*Job*
Output every line of the data exactly as it appears.

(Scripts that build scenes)
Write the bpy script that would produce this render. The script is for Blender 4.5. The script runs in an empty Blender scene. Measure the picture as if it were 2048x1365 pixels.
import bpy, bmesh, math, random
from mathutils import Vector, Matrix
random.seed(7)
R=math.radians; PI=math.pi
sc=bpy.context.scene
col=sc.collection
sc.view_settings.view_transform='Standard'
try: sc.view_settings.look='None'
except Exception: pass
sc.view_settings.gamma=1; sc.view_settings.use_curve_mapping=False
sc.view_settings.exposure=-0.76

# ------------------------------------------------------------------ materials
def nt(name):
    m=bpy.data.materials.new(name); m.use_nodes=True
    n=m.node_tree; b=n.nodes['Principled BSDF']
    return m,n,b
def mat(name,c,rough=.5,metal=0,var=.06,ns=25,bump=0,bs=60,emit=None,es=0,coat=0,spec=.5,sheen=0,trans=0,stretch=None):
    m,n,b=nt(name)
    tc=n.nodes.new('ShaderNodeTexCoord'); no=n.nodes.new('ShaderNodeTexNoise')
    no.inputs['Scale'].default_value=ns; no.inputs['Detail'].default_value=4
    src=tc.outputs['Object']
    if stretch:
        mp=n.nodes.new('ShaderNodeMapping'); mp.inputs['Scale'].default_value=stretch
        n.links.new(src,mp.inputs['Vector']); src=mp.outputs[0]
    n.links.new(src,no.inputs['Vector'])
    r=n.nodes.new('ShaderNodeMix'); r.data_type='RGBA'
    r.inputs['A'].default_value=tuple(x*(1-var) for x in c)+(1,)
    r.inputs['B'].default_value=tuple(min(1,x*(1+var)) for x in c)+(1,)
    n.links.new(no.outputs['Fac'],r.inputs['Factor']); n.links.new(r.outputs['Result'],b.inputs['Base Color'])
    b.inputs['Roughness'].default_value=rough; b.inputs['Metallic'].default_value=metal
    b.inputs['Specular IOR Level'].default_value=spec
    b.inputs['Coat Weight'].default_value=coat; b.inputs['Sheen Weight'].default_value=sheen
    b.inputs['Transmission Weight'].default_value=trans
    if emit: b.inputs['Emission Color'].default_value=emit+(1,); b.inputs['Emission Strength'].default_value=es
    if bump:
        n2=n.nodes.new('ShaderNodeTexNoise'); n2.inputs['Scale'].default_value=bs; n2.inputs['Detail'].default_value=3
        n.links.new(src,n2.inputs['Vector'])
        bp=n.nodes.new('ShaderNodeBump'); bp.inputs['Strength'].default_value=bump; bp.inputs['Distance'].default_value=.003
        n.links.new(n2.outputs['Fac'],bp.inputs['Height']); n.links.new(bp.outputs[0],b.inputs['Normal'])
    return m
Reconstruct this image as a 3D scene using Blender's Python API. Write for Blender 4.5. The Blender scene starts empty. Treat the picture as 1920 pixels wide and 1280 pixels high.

*Answer for this exercise*
Write the bpy script that would produce this render. The script is for Blender 4.5. The script runs in an empty Blender scene. Measure the picture as if it were 2048x1365 pixels.
import bpy, bmesh, math, random
from mathutils import Vector, Matrix
random.seed(7)
R=math.radians; PI=math.pi
sc=bpy.context.scene
col=sc.collection
sc.view_settings.view_transform='Standard'
try: sc.view_settings.look='None'
except Exception: pass
sc.view_settings.gamma=1; sc.view_settings.use_curve_mapping=False
sc.view_settings.exposure=-0.76

# ------------------------------------------------------------------ materials
def nt(name):
    m=bpy.data.materials.new(name); m.use_nodes=True
    n=m.node_tree; b=n.nodes['Principled BSDF']
    return m,n,b
def mat(name,c,rough=.5,metal=0,var=.06,ns=25,bump=0,bs=60,emit=None,es=0,coat=0,spec=.5,sheen=0,trans=0,stretch=None):
    m,n,b=nt(name)
    tc=n.nodes.new('ShaderNodeTexCoord'); no=n.nodes.new('ShaderNodeTexNoise')
    no.inputs['Scale'].default_value=ns; no.inputs['Detail'].default_value=4
    src=tc.outputs['Object']
    if stretch:
        mp=n.nodes.new('ShaderNodeMapping'); mp.inputs['Scale'].default_value=stretch
        n.links.new(src,mp.inputs['Vector']); src=mp.outputs[0]
    n.links.new(src,no.inputs['Vector'])
    r=n.nodes.new('ShaderNodeMix'); r.data_type='RGBA'
    r.inputs['A'].default_value=tuple(x*(1-var) for x in c)+(1,)
    r.inputs['B'].default_value=tuple(min(1,x*(1+var)) for x in c)+(1,)
    n.links.new(no.outputs['Fac'],r.inputs['Factor']); n.links.new(r.outputs['Result'],b.inputs['Base Color'])
    b.inputs['Roughness'].default_value=rough; b.inputs['Metallic'].default_value=metal
    b.inputs['Specular IOR Level'].default_value=spec
    b.inputs['Coat Weight'].default_value=coat; b.inputs['Sheen Weight'].default_value=sheen
    b.inputs['Transmission Weight'].default_value=trans
    if emit: b.inputs['Emission Color'].default_value=emit+(1,); b.inputs['Emission Strength'].default_value=es
    if bump:
        n2=n.nodes.new('ShaderNodeTexNoise'); n2.inputs['Scale'].default_value=bs; n2.inputs['Detail'].default_value=3
        n.links.new(src,n2.inputs['Vector'])
        bp=n.nodes.new('ShaderNodeBump'); bp.inputs['Strength'].default_value=bump; bp.inputs['Distance'].default_value=.003
        n.links.new(n2.outputs['Fac'],bp.inputs['Height']); n.links.new(bp.outputs[0],b.inputs['Normal'])
    return m
Reconstruct this image as a 3D scene using Blender's Python API. Write for Blender 4.5. The Blender scene starts empty. Treat the picture as 1920 pixels wide and 1280 pixels high.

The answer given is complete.